Issue (i): Whether the amount recovered from permanent employees towards canteen facilities is liable to GST.
Analysis: The canteen facility for permanent employees was found to be a statutory obligation under the Factories Act and was provided under the employer-employee arrangement reflected in the meal policy. The amount recovered from such employees was treated as a perquisite-linked recovery and not as an independent taxable supply under the GST law.
Conclusion: The recovery from permanent employees towards canteen facilities is not liable to GST.
Issue (ii): Whether input tax credit is available on canteen services received for permanent employees.
Analysis: The canteen service was held to be an obligatory facility under the Factories Act, and the restriction in the blocked credit provision was read with the statutory proviso allowing credit where the employer is legally obliged to provide the facility.

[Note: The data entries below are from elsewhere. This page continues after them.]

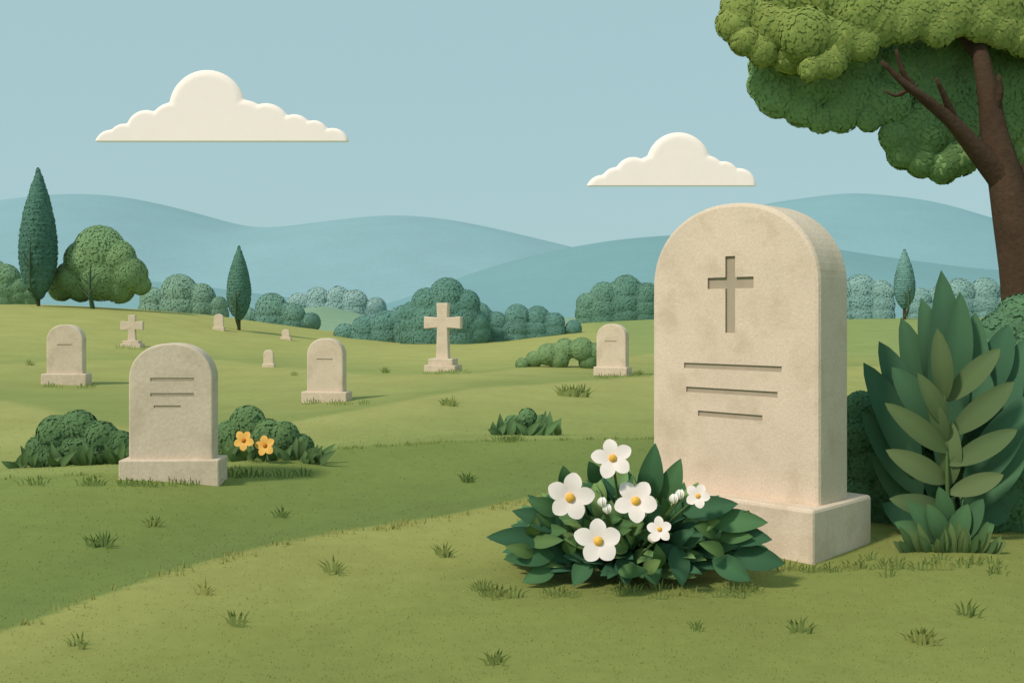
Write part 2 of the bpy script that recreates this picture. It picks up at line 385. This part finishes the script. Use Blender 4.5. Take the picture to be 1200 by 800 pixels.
far("distant_tree_line",[(-40,330,26),(-12,322,20),(6,326,17),(22,338,13),(34,346,9)],50,(98,140,100),(108,149,103),3)
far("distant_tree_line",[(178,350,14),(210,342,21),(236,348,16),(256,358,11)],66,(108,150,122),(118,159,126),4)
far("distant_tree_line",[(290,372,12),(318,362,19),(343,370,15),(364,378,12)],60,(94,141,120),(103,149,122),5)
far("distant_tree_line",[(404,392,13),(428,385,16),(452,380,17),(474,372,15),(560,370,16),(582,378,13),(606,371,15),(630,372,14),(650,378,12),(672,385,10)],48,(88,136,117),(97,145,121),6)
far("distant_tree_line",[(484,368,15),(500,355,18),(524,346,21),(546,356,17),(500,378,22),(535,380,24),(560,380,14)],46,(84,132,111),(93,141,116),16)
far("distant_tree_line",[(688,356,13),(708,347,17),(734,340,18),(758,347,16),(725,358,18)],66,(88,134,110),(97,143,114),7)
g=G(660,430)
far("shrub",[(612,427,8),(626,421,10),(642,415,13),(662,409,13),(682,409,14),(700,413,12),(716,422,9),(655,422,12),(690,424,12)],g[1],(102,141,90),(114,150,94),8,fill=False)
# cypresses
def cypress(px,yt,yb,w,D,cd,cl,seed):
    c=P(px,yb,D); z0=float(gz(c[0],c[1])); k=D/F; H=CH+(HZ-yt)/F*D-z0; r=w/2*k; h0=(16*k)
    e=empty("cypress_tree",(0,0,0)); B=[]
    Hc=H-h0
    for i in range(22):
        t=(i+.5)/22; rr=r*(math.sin(math.pi*min(1,t**0.66))**0.7)+0.03*r
        B.append((c[0]+random.uniform(-.02,.02)*r,D,z0+h0+Hc*t,rr,rr,Hc*0.085))
    foliage("crown",B,3.2*k,cd,cl,parent=e,seed=seed,dens=1.6,jit=.2,gain=1.18,bridge=0,mass=.4,off=.02)
    tubes("trunk",[([(c[0],D,z0-.1),(c[0],D,z0+H*.5)],[2.2*k,1.5*k])],M_BARK,e,8)
    l=[]
    for s,(a,b) in enumerate([(0.22,.34),(0.3,.42),(0.36,.5),(.26,.36)]):
        sx=(-1)**s
        l.append(([(c[0],D-r*1.0,z0+H*a),(c[0]+sx*r*.45,D-r*1.0,z0+H*b)],[0.9*k,0.4*k]))
    l.append(([(c[0],D,z0+H*.02),(c[0],D-r*.98,z0+H*.16),(c[0],D-r*1.05,z0+H*.4),(c[0],D-r*.85,z0+H*.62)],[1.6*k,1.3*k,0.9*k,.4*k]))
    tubes("limbs",l,M_BARKF,e,6)
cypress(45,205,365,41,42,(66,113,94),(78,124,98),21)
cypress(280,293,381,27,40,(74,122,100),(86,132,104),22)
cypress(1060,296,376,23,57,(92,141,126),(102,150,130),23)
# round tree
D=43;k=D/F; c=P(118,357,D); z0=float(gz(c[0],c[1])); e=empty("round_tree")
foliage("crown",[(*P(px,py,D+dy),r*k,r*k*.9,r*k) for px,py,r,dy in [(117,293,29,.1),(100,305,24,0),(136,303,23,.1),(84,326,20,.1),(152,322,21,.1),(72,338,15,.2),(165,334,12,.2),(118,325,28,.2),(95,338,16,.2),(140,338,18,.2)]],3.2*k,(104,146,96),(118,156,99),parent=e,seed=31,dens=1.5,gain=1.2,mass=.55,bridge=.88,jit=.12,off=.015)
x,y=c[0],D-1.12
tubes("trunk",[([(x,D-.8,z0-.1),(x,y,z0+22*k),(x+1*k,y,z0+50*k)],[3.0*k,2*k,.8*k])]+[([(x,y,z0+a*k),(x+s*b*k,y-.05,z0+(a+b*1.1)*k)],[1.3*k,.5*k]) for a,b,s in [(12,13,-1),(18,14,1),(26,10,-1),(30,9,1)]],M_BARKF,e,7)
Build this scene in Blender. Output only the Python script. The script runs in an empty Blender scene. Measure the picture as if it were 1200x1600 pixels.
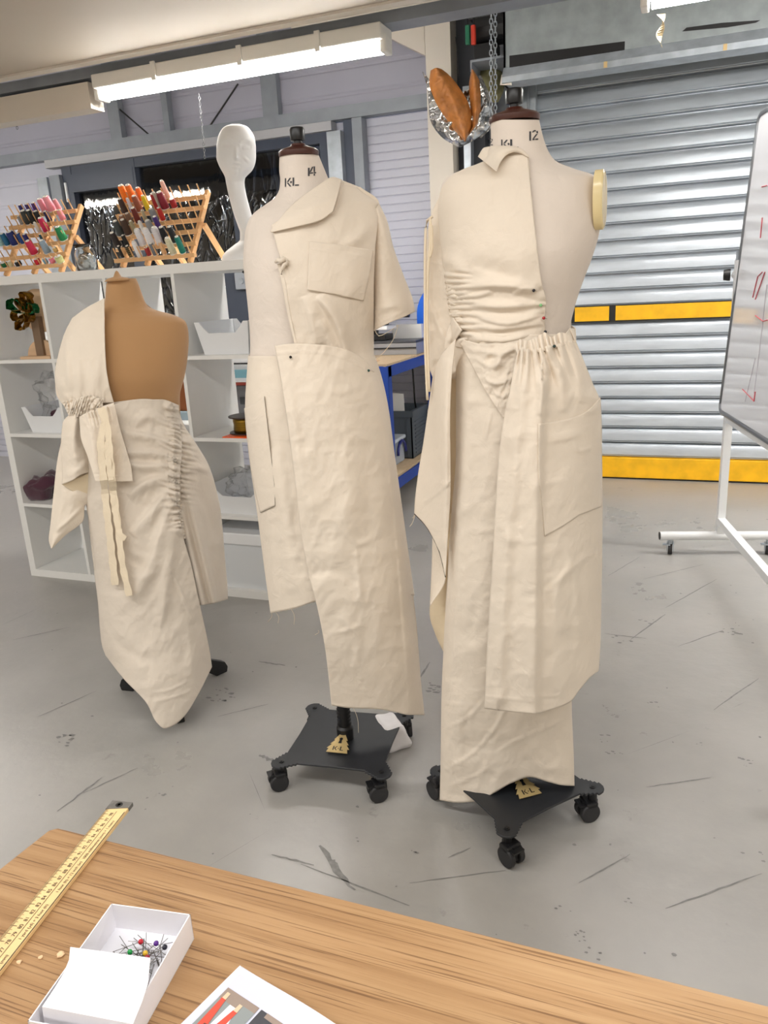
import bpy, bmesh, math, random
import numpy as np
from mathutils import Vector, Matrix, Euler
random.seed(7)
SC = bpy.context.scene
COL = SC.collection

# ------------------------------------------------------------------ camera
FOC, YAW, PITCH, ROLL, EYE = 1202.0, 0.3756, 0.2845, -0.0544, np.array([0.0, 0.0, 1.3295])
def cam_axes():
    cy, sy = math.cos(YAW), math.sin(YAW)
    f = np.array([-sy*math.cos(PITCH), cy*math.cos(PITCH), -math.sin(PITCH)])
    r = np.array([cy, sy, 0.0]); u = np.cross(r, f)
    r2 = r*math.cos(ROLL)+u*math.sin(ROLL); u2 = -r*math.sin(ROLL)+u*math.cos(ROLL)
    return r2, u2, f
RT, UP, FW = cam_axes()
cam = bpy.data.cameras.new('camera'); cam_ob = bpy.data.objects.new('camera', cam); COL.objects.link(cam_ob)
cam.sensor_fit = 'HORIZONTAL'; cam.sensor_width = 36; cam.lens = 36*FOC/1200; cam.clip_start = .02
M = Matrix.Identity(4)
for i in range(3):
    M[i][0] = RT[i]; M[i][1] = UP[i]; M[i][2] = -FW[i]; M[i][3] = EYE[i]
cam_ob.matrix_world = M
SC.camera = cam_ob

# ------------------------------------------------------------------ world, lights, exposure
w = bpy.data.worlds.new('night'); SC.world = w; w.use_nodes = True
w.node_tree.nodes['Background'].inputs[0].default_value = (.045, .062, .105, 1)
w.node_tree.nodes['Background'].inputs[1].default_value = 1.0
SC.view_settings.view_transform = 'Standard'; SC.view_settings.look = 'None'
SC.view_settings.exposure = 0.16; SC.view_settings.gamma = 1; SC.view_settings.use_curve_mapping = False
SC.cycles.use_denoising = True
SC.cycles.max_bounces = 8; SC.cycles.diffuse_bounces = 5; SC.cycles.transparent_max_bounces = 32
TUBE_Z, TUBE_Y = 2.315, 3.57
def area(name, x, y, z, sx, sy, power, col=(1, .985, .955), rot=(0, 0, 0)):
    l = bpy.data.lights.new(name, 'AREA'); l.shape = 'RECTANGLE'; l.size = sx; l.size_y = sy; l.energy = power; l.color = col
    o = bpy.data.objects.new(name, l); o.location = (x, y, z); o.rotation_euler = rot; COL.objects.link(o)
    return o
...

Credit was, however, confined to the portion of cost borne by the applicant and not to the employee-funded portion.
Conclusion: Input tax credit is available on canteen services for permanent employees to the extent of the applicant's own cost burden.
Issue (iii): Whether input tax credit is available on canteen services provided to deputed employees, business travellers and temporary workers.
Analysis: These categories were held not to fall within the employer-employee relationship of the applicant. The subsidised canteen recovery from them was treated as consideration for outward supply, but the corresponding input tax credit was denied because the credit restriction applied to food and beverages and the statutory obligation-based exception was unavailable.
Conclusion: Input tax credit is not available on canteen services provided to deputed employees, business travellers and temporary workers.
Issue (iv): Whether input tax credit is available on kitchen utensils and equipment used for the canteen.
Analysis: The utensils and equipment were used in connection with a canteen arrangement falling within the blocked-credit framework for food and beverage-related supplies. The claimed business nexus was held insufficient to override the credit restriction.
Conclusion: Input tax credit is not available on kitchen utensils and equipment used for the canteen.
Final Conclusion: The ruling grants relief only in relation to the tax treatment and credit claim connected with permanent employees, while denying relief for deputed personnel, business travellers, temporary workers and the canteen equipment claim.
Ratio Decidendi: A statutory employer-mandated canteen for employees is not a taxable supply when recoveries are made from permanent employees, and input tax credit on such canteen services is admissible only to the extent permitted by the mandatory-employment exception, while recoveries from non-employees remain taxable and blocked-credit restrictions continue to apply.